Lui, Ingvar Kamprad , è uno degli uomini più ricchi del mondo. Inter Ikea Holding è venuta in seguito ed è stata fondata nelle Antille Olandesi. Inter Ikea System Bv, controllata da Inter Ikea Holding, è la titolare del “concetto Ikea”, per il quale gli vengono riconosciute ogni anno royalties, che corrispondono come minimo al 3% del fatturato, dalle più di 250 sedi Ikea nel mondo.

Ma veniamo all’Italia, che in questa sede è quello che ci interessa. Quando acquistate un qualsiasi prodotto in un negozio Ikea sullo scontrino potete leggere che è stato emesso da Ikea Italia Retail. Questa società è italianissima: ha sede a Carugate, in provincia di Milano, e paga le tasse in Italia. Retail fa capo alla Ikea Italia Holding, holding italiana con socio unico, la holding olandese appunto. In Italia altre tre società sono registrate con il marchio Ikea: Ikea Italia Distribution, Ikea Italia Property e Ikea Trading Services Italy.

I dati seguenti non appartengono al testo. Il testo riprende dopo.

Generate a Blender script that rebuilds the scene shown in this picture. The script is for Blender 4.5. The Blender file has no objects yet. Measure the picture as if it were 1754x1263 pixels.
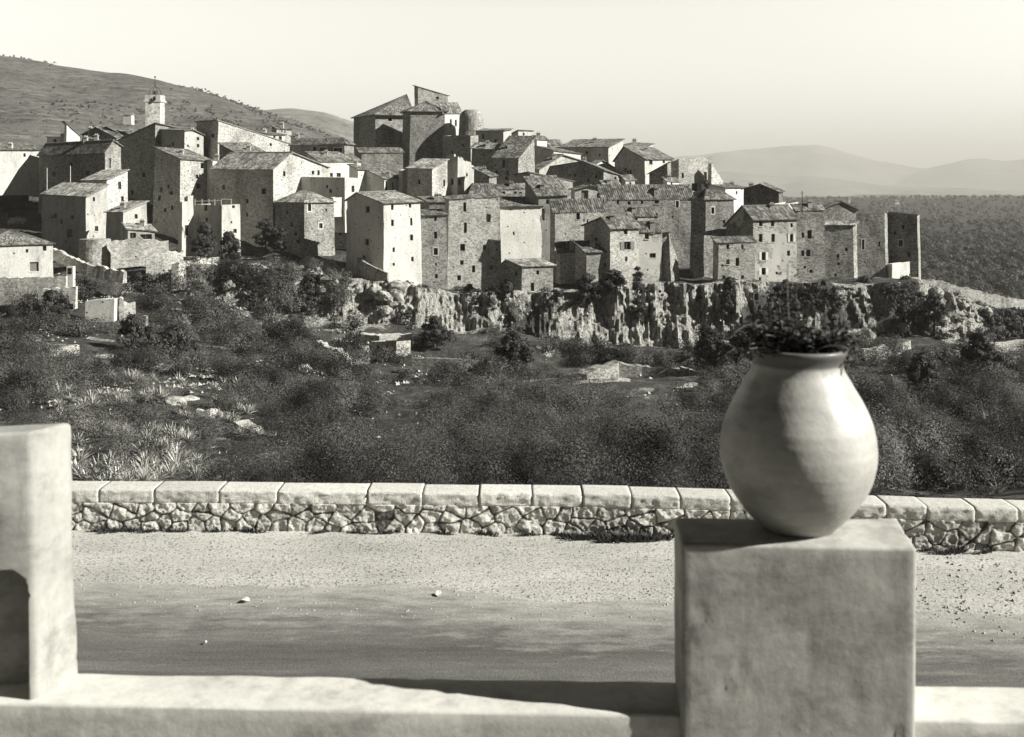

Poiché Ikea non è quotata in borsa è sottoposta a scarsi obblighi di trasparenza se non i fatturati dei Retail, ovvero dei negozi dislocati.

Quello che Retail, Property e Distribution possono fare è scambiarsi i dati: questo, relativamente alle voci di bilancio, permette di spostare le voci in positivo fuori dall’Italia riducendo gli oneri fiscali nel nostro Paese.

Prendiamo poi nello specifico Ikea Property, che si occupa della realizzazione dei mobili che poi vengono venduti nei Retail. Property ha un capitale sociale pari  5 milioni di euro e un bilancio in rosso (con debiti verso le società controllanti che ammontano a circa 400 milioni). Di conseguenza, l’interesse pagato alle stesse controllanti supera i 18 milioni di euro. L’interesse però abbatte l’imponibile nel nostro Paese. E’ quello che si chiama “sandwich olandese” con migrazione di capitali fuori dall’Italia.

C’è poi la Ikea Trading Services, che però ha sede a Trezzano del Naviglio (Mi), che gestisce le relazioni tra la multinazionale e i suoi fornitori italiani.

Il 99% delle quote è controllato da Ingka Pro Holding (Olanda) e il restante 1% da Ingka Holding Europe (Olanda).

 

LA LEGGE INCRIMINATA CHE PERMETTE A QUESTE MULTINAZIONALI DI “EVADERE”

La Legge 311/2004 articolo 1 comma 429  prevede che le multinazionali con sede legale nei cosiddetti paradisi fiscali facciano riferimento a quel regime fiscale anche se operano in Italia.

Questa norma però non esonera dalla trasmissione telematica degli incassi giornalieri (formalità che sostituisce di fatto l’obbligo dello scontrino fiscale). Restano peraltro inalterati gli adempimenti previsti dal titolo II del dPR n. 633 del 1972 e quindi quello di registrazione, liquidazione e versamento periodico ed annuale dell’imposta, oltre che quello di tenuta delle scritture contabili (ex articolo 39 del medesimo dPR n. 633 del 1972). L’AF può accertare in qualsiasi momento che gli importi inviati per via telematica corrispondano effettivamente a quelli battuti (i sigilli dei registratori di cassa non possono essere violati).